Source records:
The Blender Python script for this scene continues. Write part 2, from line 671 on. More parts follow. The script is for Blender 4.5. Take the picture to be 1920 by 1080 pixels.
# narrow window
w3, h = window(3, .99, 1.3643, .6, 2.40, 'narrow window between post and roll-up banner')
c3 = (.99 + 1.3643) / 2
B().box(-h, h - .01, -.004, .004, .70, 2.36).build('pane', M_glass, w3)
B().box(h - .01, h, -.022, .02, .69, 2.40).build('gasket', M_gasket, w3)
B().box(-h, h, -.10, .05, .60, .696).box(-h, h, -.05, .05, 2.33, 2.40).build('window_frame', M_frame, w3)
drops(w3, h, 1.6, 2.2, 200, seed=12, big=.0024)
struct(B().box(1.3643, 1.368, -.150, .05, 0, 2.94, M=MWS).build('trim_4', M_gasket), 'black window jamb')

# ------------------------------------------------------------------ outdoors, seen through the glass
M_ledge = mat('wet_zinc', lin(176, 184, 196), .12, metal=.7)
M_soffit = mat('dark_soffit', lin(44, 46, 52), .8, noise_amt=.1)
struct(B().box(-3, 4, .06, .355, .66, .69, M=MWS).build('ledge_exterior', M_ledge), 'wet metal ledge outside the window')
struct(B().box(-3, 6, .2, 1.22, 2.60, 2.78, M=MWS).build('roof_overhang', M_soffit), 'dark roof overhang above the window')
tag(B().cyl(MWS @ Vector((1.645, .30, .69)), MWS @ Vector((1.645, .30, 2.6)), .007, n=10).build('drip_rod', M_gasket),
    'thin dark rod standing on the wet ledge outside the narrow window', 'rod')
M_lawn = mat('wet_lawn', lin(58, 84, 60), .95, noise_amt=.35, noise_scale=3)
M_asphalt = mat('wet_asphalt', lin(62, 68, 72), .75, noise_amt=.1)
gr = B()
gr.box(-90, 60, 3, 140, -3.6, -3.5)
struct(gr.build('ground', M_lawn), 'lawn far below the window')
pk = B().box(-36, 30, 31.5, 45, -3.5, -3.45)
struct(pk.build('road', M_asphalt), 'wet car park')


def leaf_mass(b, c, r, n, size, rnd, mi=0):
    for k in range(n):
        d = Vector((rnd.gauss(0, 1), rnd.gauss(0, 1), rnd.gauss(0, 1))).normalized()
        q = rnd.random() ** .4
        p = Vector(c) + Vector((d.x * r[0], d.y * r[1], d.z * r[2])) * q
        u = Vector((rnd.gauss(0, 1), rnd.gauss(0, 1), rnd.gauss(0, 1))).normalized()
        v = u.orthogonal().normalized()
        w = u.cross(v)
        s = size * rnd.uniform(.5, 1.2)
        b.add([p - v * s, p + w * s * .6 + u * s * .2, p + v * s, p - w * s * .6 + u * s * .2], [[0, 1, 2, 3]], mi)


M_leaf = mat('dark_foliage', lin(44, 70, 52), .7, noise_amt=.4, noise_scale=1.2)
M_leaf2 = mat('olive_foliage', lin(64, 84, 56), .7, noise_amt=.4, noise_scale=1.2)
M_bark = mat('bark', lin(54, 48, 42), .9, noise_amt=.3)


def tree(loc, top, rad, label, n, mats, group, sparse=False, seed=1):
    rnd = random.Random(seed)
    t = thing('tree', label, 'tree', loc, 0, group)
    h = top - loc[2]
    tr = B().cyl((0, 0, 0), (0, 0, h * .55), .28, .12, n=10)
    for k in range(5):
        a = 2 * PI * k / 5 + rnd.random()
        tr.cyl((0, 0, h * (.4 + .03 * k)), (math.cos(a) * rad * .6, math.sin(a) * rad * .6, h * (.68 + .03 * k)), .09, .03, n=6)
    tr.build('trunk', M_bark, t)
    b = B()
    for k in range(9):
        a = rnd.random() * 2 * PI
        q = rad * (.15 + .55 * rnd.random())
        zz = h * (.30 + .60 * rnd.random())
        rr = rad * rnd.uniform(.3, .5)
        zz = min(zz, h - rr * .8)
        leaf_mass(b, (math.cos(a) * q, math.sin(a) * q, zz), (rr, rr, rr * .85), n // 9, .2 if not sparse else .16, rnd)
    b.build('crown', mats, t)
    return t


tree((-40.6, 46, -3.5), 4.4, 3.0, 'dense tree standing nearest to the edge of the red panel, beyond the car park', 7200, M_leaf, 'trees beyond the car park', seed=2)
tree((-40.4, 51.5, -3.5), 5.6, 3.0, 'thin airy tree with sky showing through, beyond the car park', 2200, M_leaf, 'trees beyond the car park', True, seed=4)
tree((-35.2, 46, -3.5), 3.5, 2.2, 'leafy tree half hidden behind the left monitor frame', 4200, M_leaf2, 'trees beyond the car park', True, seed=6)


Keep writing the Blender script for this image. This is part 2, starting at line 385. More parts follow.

# [Exercise]
Report the number of lines that contain "follow", with no other words.

# [Final result]
2